Nesses casos, a mentira não é mais uma ferramenta de proteção psicossocial, mas uma distorção patológica grave da realidade. Ela pode também estar associada a transtornos como a Personalidade Borderline, a Personalidade Antissocial (Psicopatia), ou a quadros maníacos do Transtorno Afetivo Bipolar, a quadros delirantes/alucinatórios, entre outros transtornos mentais.

Além disso, a mentira também pode ser um reflexo de processos psicológicos inconscientes, como a racionalização e a auto enganação, mecanismos de defesa que permitem que o indivíduo crie versões da realidade para evitar confrontos internos ou externos. A psicologia e a psiquiatria, portanto, explora a mentira tanto como um fenômeno disfuncional em contextos específicos, ou como um sinal de desordens psiquiátricas profundas.

Na sociedade contemporânea, a mentira adquiriu novas dimensões com a ascensão das redes sociais e da comunicação digital. O fenômeno designado de “Fake News” é um exemplo claro de como a mentira pode ser usada em larga escala para manipular a opinião pública e influenciar decisões políticas importantes.

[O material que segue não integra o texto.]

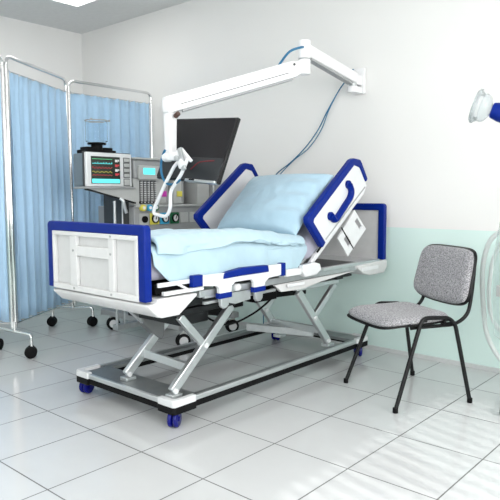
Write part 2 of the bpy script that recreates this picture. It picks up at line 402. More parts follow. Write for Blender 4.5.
# head and foot boards
def board(name, y, z0, z1, s, xa=-2.945):
    w = .048; t = .04; xb = -2.09
    bm = BM(); box(bm, xa+w-.005, xb-w+.005, y+.018, y+t-.008, z0-.0, z1-w+.005)
    root = bp(name, bm, M_panel, bev=.002)
    # U shaped blue edging
    r = .02
    out = [(xa,z0+.004),(xa,z1-r),(xa+r*.3,z1-r*.3),(xa+r,z1),(xb-r,z1),(xb-r*.3,z1-r*.3),(xb,z1-r),(xb,z0+.004)]
    inn = [(xb-w,z0+.004),(xb-w,z1-w),(xa+w,z1-w),(xa+w,z0+.004)]
    bm = BM(); prism(bm, out+inn, 'y', y, y+t); bp('edging', bm, M_blue, root, bev=.006, seg=3)
    # raised rails of the panelling, on the outer face
    fx0, fx1, fz0, fz1 = xa+w, xb-w, z0+.002, z1-w
    ya, yb = (y-.002, y+.018) if s < 0 else (y+t-.008, y+t+.004)
    bm = BM(); rw = .022
    box(bm, fx0, fx1, ya, yb, fz1-rw, fz1); box(bm, fx0, fx1, ya, yb, fz0, fz0+.028)
    box(bm, fx0, fx0+rw, ya, yb, fz0+.028, fz1-rw); box(bm, fx1-rw, fx1, ya, yb, fz0+.028, fz1-rw)
    s1, s2 = (-2.675, -2.355) if s < 0 else (-2.708, -2.375)
    box(bm, s1, s1+.058, ya, yb, fz0+.028, fz1-rw); box(bm, s2, s2+.040, ya, yb, fz0+.028, fz1-rw)
    zm = z0+(z1-z0)*.52
    box(bm, s1+.058, s2, ya, yb, zm, zm+.05)
    bp('panel_rails', bm, M_prail, root, bev=.003)
    bm = BM()
    yc = ya if s < 0 else yb
    for (x, z) in ((s1+.03,zm+.025),(s2+.02,zm+.025),(s1+.03,fz0+.014),(s2+.02,fz0+.014),(s2+.02,fz1-.011)):
        cyl(bm, at(x, yc, z, 'y'), .006, .006, 12)
    bp('screws', bm, M_rail, root)
    return root
board('footboard', 1.683, .667, 1.014, -1, -2.885)
board('headboard', 3.80, .672, 1.082, 1)
# backrest frame, 36 deg
A36 = R(36)
def inc(t, h, y0=2.93, z0=.715): return (y0 + t*math.cos(A36) - h*math.sin(A36), z0 + t*math.sin(A36) + h*math.cos(A36))
bm = BM()
for x in (-2.115, -2.925):
    a, b = inc(.0,.0), inc(.56,.0); beam(bm, (x,a[0],a[1]), (x,b[0],b[1]), .022, .028)
for t in (.10,.36,.55):
    a = inc(t,0); beam(bm, (-2.925,a[0],a[1]), (-2.115,a[0],a[1]), .02, .03, (0,1,0))
bp('backrest_frame', bm, M_white, bev=.004)
bm = BM(); prism(bm, [inc(-.02,.02), inc(.80,.02), inc(.80,.035), inc(-.02,.035)], 'x', -2.90, -2.14); bp('backrest_plate', bm, M_alu, bev=.002)
bm = BM(); beam(bm, (-2.52,2.75,.66), (-2.52,*inc(.42,-.01)), .04, .04); bp('backrest_actuator', bm, M_dark, bev=.004)
# raised siderails on the backrest
def rp(u, q, y0=2.839, z0=1.011):   # u along the rail, q downwards across it
    a = R(35.3); return (y0 + u*math.cos(a) + q*math.sin(a), z0 + u*math.sin(a) - q*math.cos(a))
def head_rail(x, s, dy=0.):
    RP = lambda u, q: rp(u, q, 2.839+dy, 1.011)
    w = .046
    body = [RP(.03,.03), RP(.60,.02), RP(.655,.06), RP(.665,.235), RP(.60,.262), RP(.07,.255)]
    bm = BM(); 
    hole_o = body
    prism(bm, body, 'x', x-.010, x+.010)
    root = bp('head_siderail', bm, M_white, bev=.004)
    out = [RP(.03,.245), RP(-.005,.03), RP(.012,.004), RP(.595,-.012), RP(.625,-.002), RP(.682,.045), RP(.686,.075), RP(.69,.20)]
    inn = [RP(.662,.205), RP(.652,.085), RP(.605,.036), RP(.058,.052), RP(.045,.062), RP(.075,.240)]
    bm = BM(); prism(bm, out+inn, 'x', x-.020, x+.020); bp('edging', bm, M_blue, root, bev=.008, seg=3)
    # grip: a C shaped blue handle in a recess
    bm = BM(); pa = [(x+s*.020, *RP(u,q)) for (u,q) in ((.475,.095),(.475,.145),(.44,.170),(.26,.185),(.215,.185),(.205,.135))]
    tube(bm, fillet([V(p) for p in pa], .03, 5), .026, 12, ry=.018); bp('grip', bm, M_blue, root)
    for uq in ((.475,.095),(.205,.140)):
        bm = BM(); cyl(bm, at(x+s*.016, *RP(*uq), 'x'), .026, .02); bp('grip_mount', bm, M_blue, root, bev=.002)
    bm = BM(); prism(bm, [RP(.09,.225), RP(.64,.225), RP(.64,.232), RP(.09,.232)], 'x', x+s*.008-.004, x+s*.008+.006); bp('trim_line', bm, M_rail, root)
    return root
head_rail(-2.075, 1); head_rail(-2.965, -1, -.03)
# slotted mounting plate of the right head rail
for x, dx in ((-2.100, .008), (-2.94, -.008)):
    c = [(3.235,.865),(3.405,1.045),(3.435,1.035),(3.565,.915),(3.36,.752),(3.325,.762)]
    ctr = V((3.40,.90))
    def lerp(a, b, t): return (a[0]*(1-t)+b[0]*t, a[1]*(1-t)+b[1]*t)
    P0, P1, P2, P3 = (3.225,.870), (3.42,1.045), (3.565,.915), (3.345,.748)
    def q(u, v): return lerp(lerp(P0, P1, u), lerp(P3, P2, u), v)
    bm = BM()
    holes = [(.20,.42,.25,.75), (.62,.92,.30,.80)]
    us = [0, .17, .33, .80, .93, 1]
    vs_ = [0, .30, .74, 1]
    for i in range(5):
        for j in range(3):
            if i in (1, 3) and j == 1: continue
            pts = [q(us[i],vs_[j]), q(us[i+1],vs_[j]), q(us[i+1],vs_[j+1]), q(us[i],vs_[j+1])]
            prism(bm, pts, 'x', x-.006, x+.006)
    bmesh.ops.remove_doubles(bm, verts=bm.verts[:], dist=1e-5)
    bp('siderail_bracket', bm, M_white, bev=.001)
    bm = BM(); beam(bm, (x+dx,*q(.28,1.0)), (x+dx,*q(.28,-.15)), .006, .006); bp('siderail_link', bm, M_black, bev=.001)
    bm = BM(); a = inc(.10,.035); b = inc(.56,.04); beam(bm, (x+dx*1.5,*a), (x+dx*1.5,*b), .008, .01); bp('gas_strut', bm, M_black)
bm = BM(); prism(bm, [(2.81,.700),(2.82,.738),(2.93,.748),(2.985,.735),(3.0,.70),(2.95,.672),(2.84,.668)], 'x', -2.098, -2.060); box(bm, -2.09,-2.06,2.66,2.80,.688,.728)
bp('pivot_cover', bm, M_white, bev=.006, seg=3)
bm = BM(); box(bm, -2.10,-2.08,2.62,3.05,.682,.70); bp('pivot_plate', bm, M_alu, bev=.002)
bm = BM(); beam(bm, (-2.10,2.98,.690), (-2.10,3.74,.690), .03, .022); bp('deck_tube', bm, M_silver, bev=.004)
bm = BM(); box(bm, -2.93,-2.13,3.02,3.78,.672,.684); bp('head_section_tray', bm, M_dark, bev=.002)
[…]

Por outro lado, a internet e as redes sociais facilitaram a disseminação rápida de informações falsas, criando um ambiente onde a verdade e a mentira coexistem. A mentira, nesse contexto, deixou de ser um fenômeno individual para se tornar um mecanismo de manipulação coletiva, afetando a confiança pública nas instituições e gerando uma cultura de insegurança e desconfiança.

Apesar de toda a complexidade, a mentira começa a ser praticada cedo na vida. Crianças muito pequenas já são capazes de mentir, ainda que suas mentiras sejam mais fantasiosas e menos maliciosas, quase sempre fruto de uma dificuldade em distinguir entre a imaginação e a realidade. Pesquisas mostram que, a partir dos dois anos de idade, as crianças já começam a testar os limites da verdade e a experimentar as primeiras mentiras.

Durante a adolescência, a mentira assume novas funções. Os adolescentes mentem com frequência para ocultar comportamentos que sabem que não serão aprovados pelos pais ou para criar uma falsa identidade social entre os pares. A necessidade de autoafirmação e independência faz com que a mentira seja uma estratégia comum nesse período de transição, tanto para escapar de repreensões quanto para manter um certo controle sobre suas próprias vidas. Ao mesmo tempo, a mentira na adolescência pode ser um sinal de problemas mais profundos, como dificuldades emocionais relacionadas a insegurança e/ou autoestima.

A mentira, em suma, é um fenômeno humano universal, presente em todas as fases da vida e em todas as sociedades. Se manifestam desde as pequenas mentiras do dia a dia, até as grandes manipulações coletivas que moldaram o cenário político e social.

No mundo contemporâneo, onde a fronteira entre verdade e mentira está cada vez mais tênue, a compreensão desse fenômeno se torna ainda mais crucial para transitarmos melhor nas intrincadas relações humanas.